Her dream festival would be centered around Juneteenth and “the work of the American and Caribbean and diasporic descendants of slavery.”
“In my wildest ambitions of this, it is the premier arts festival on Juneteenth on the East Coast. And that brings in millions of dollars in revenue in Central Florida and creates opportunities for Black and brown artists along the East Coast,” John said. “BTGM is all over the country. Our board is all over the country. And we have members even internationally. But for Juneteenth, and for this dream of an arts festival, Orlando just makes the most sense to me because this is where I was filled up ... I know the community and I know how we can (lift it up).”
It’s a community she knows very well as an Orlando native having been born into a family full of artists of all kinds.

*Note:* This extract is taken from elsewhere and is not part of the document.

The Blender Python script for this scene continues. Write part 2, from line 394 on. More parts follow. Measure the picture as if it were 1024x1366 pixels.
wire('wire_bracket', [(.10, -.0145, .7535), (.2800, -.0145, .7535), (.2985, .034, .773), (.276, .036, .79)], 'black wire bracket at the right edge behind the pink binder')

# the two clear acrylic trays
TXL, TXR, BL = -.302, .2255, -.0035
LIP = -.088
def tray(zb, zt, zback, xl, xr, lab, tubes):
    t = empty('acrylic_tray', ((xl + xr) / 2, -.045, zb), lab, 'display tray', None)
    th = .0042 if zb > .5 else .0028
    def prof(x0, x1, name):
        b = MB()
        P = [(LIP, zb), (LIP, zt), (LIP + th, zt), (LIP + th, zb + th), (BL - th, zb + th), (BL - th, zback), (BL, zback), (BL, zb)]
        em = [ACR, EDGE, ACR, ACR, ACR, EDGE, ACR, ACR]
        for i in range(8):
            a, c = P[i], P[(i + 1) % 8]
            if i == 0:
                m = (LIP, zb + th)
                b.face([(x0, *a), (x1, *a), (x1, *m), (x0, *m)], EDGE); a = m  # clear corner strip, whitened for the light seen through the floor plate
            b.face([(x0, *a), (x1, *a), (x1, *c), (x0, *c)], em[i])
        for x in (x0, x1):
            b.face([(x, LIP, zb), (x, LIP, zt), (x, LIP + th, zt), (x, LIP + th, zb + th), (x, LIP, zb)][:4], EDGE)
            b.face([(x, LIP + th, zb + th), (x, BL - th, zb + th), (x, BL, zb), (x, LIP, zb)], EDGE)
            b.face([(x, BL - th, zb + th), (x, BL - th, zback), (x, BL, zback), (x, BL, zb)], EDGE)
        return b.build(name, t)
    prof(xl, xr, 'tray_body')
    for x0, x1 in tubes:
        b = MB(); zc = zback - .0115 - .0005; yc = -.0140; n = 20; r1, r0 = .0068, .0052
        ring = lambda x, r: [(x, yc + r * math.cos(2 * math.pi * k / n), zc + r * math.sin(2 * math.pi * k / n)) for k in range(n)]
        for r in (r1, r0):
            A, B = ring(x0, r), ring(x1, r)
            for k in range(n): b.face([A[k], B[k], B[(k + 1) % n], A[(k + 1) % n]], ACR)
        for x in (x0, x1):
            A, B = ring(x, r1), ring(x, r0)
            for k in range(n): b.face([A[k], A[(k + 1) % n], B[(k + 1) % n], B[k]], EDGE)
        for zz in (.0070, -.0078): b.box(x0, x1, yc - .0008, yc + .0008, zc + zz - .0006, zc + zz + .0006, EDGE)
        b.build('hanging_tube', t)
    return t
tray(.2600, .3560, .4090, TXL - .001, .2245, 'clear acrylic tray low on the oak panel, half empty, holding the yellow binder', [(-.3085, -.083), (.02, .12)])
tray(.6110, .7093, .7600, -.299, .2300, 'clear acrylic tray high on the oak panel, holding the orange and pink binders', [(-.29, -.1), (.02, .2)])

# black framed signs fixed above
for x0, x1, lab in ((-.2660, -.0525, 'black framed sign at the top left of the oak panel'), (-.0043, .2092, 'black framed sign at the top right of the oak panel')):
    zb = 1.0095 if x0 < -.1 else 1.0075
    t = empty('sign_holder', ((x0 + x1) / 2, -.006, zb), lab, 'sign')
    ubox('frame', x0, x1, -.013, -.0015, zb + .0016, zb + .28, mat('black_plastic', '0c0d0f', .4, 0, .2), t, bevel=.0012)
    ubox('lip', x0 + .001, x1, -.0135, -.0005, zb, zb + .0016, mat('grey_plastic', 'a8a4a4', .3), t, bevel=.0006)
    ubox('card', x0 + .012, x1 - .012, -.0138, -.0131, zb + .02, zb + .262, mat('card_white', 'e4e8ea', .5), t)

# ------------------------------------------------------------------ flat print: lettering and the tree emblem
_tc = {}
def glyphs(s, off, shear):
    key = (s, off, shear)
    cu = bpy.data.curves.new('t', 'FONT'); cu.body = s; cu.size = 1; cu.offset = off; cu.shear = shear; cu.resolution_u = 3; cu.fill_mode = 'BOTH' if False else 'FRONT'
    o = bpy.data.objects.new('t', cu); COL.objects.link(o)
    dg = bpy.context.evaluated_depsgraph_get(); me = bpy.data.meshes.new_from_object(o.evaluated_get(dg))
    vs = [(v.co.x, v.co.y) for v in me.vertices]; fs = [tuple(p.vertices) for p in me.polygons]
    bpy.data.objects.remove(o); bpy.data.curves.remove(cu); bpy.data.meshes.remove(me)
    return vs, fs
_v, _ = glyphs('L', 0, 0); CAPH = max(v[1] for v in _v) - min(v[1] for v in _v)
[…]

“I was very privileged in that my father’s a singer. My mother is a classical flutist. I was raised in a recording studio and on a stage, so it was just something that I was saturated with and given access to by their experiences,” she said.
And while John has since taken the mantle as a performer-nonprofit leader hyphenate, a role she neither expected nor auditioned for, it’s one she is proud to take on as she molds the metamorphosis of BTGM.
“If you had told me that I would be running an organization that was educationally aimed, that is not something I ever thought I would be doing. That’s where the work took us,” John said. “... What we did last year isn’t necessarily going to be the work that needs to be done this year. So we’re gonna stay fluid with that, at least for, I think, probably another 5 to 7 years just to get a really good holistic view of what progress needs to happen within the industry.”